Jesus taught that the those who wanted to follow him would need to persevere to the end (Matthew 24:3). So we began our series about persevering in faith by acknowledging that sometimes we feel like giving up. When the pressure seems so unbearable that we’re ready to cave in, we need to fine tune our faith by remembering that God works to preserve his people. When we entrust our future to the God who sustained Jesus in the garden and raised him from the tomb, we are trusting that he will enable us to persevere also, to endure, especially when the future seems bleak. The promises we considered in this series are part of how God keeps us enduring to the end. But that’s not all.
Having considered some of the promises that remind us of the benefits of perseverance and of God’s involvement in sustaining us in times of trial, it’s important to remember that not only does Jesus guarantee the promises, he himself promises to be with us in our struggles. Jesus endured as he relied on the promises Yahweh made to the Israelites. “I will never desert you, nor will I ever forsake you” (Deuteronomy 31:6). “Don’t be afraid, for I am with you! Don’t be frightened, for I am your God! I strengthen you—yes, I help you—yes, I uphold you with my righteous right hand!” (Isaiah 41:10).

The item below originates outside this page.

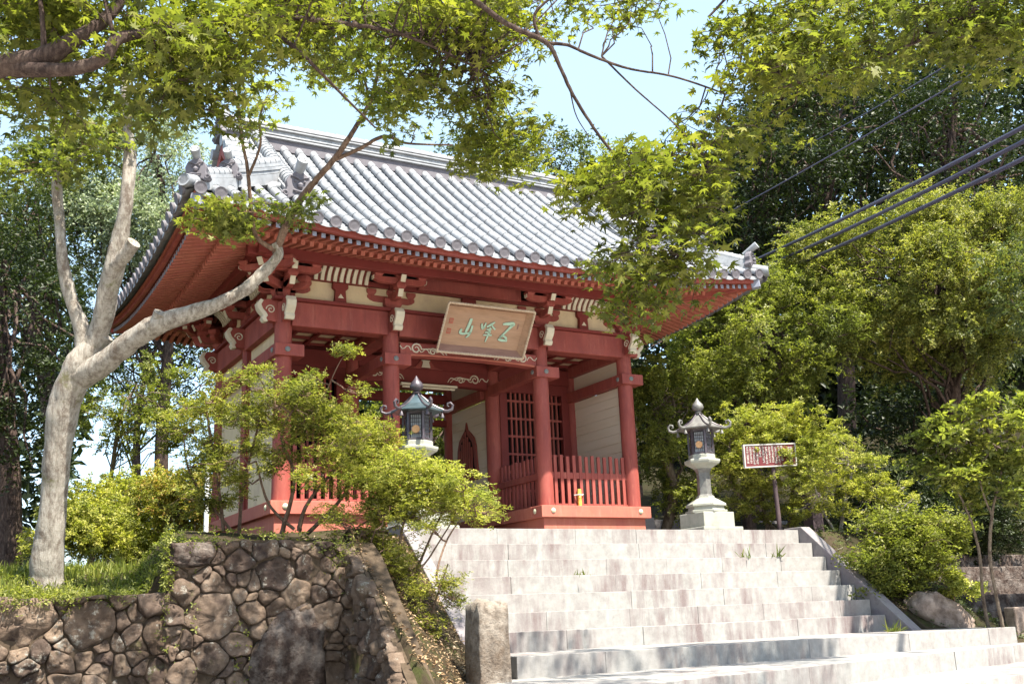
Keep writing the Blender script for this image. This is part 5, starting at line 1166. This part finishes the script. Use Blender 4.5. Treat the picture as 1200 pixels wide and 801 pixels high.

So, “just before the Passover feast, Jesus knew that his time had come to depart from this world to the Father. Having loved his own who were in the world, he now loved them to the very end” (John 13:1). Jesus was in the process of enduring. Then he prays, “Righteous Father, even if the world does not know you, I know you, and these men know that you sent me. I made known your name to them, and I will continue to make it known, so that the love you have loved me with may be in them, and I may be in them” (John 17:25–26).
Eventually, when he commissioned the apostles, and us, he repeated his promise to be with us so that we will be confident of success. “Therefore go and make disciples of all nations, baptizing them in the name of the Father and the Son and the Holy Spirit, teaching them to obey everything I have commanded you. And remember, I am with you always, to the end of the age.” (Matthew 28:19).
Luke tells us that Paul experienced the fulfillment of this promise when he proclaimed the gospel in Corinth: “The Lord said to Paul by a vision in the night, “Do not be afraid, but speak and do not be silent, because I am with you, and no one will assault you to harm you, because I have many people in this city” (Acts 18:9). Therefore he was eventually able to write these encouraging words to the Corinthian believers: “He will also strengthen you to the end, so that you will be blameless on the day of our Lord Jesus Christ” (1 Corinthians 1:8).
Later, he wrote to the church in Rome that regardless of “tribulation, distress, persecution, famine, nakedness, peril, or sword … in all these things we have complete victory through him who loved us!” (Romans 8:37). Even when some of his associates abandoned him during his later imprisonment in Rome, he encouraged young Timothy by telling him that Jesus had remained faithful to him, helping him to persevere to the end: “But the Lord stood by me and strengthened me, so that through me the message would be fully proclaimed for all the nations to hear. And so I was delivered from the lion’s mouth!” (2 Timothy 4:17).
We don’t know for sure how Paul’s life ended, nor how our own lives will end. But we have a savior who set an example for us by persevering in faith. So, now his grace is sufficient for us as he strengthens us in our weakness (2 Corinthians 12:9).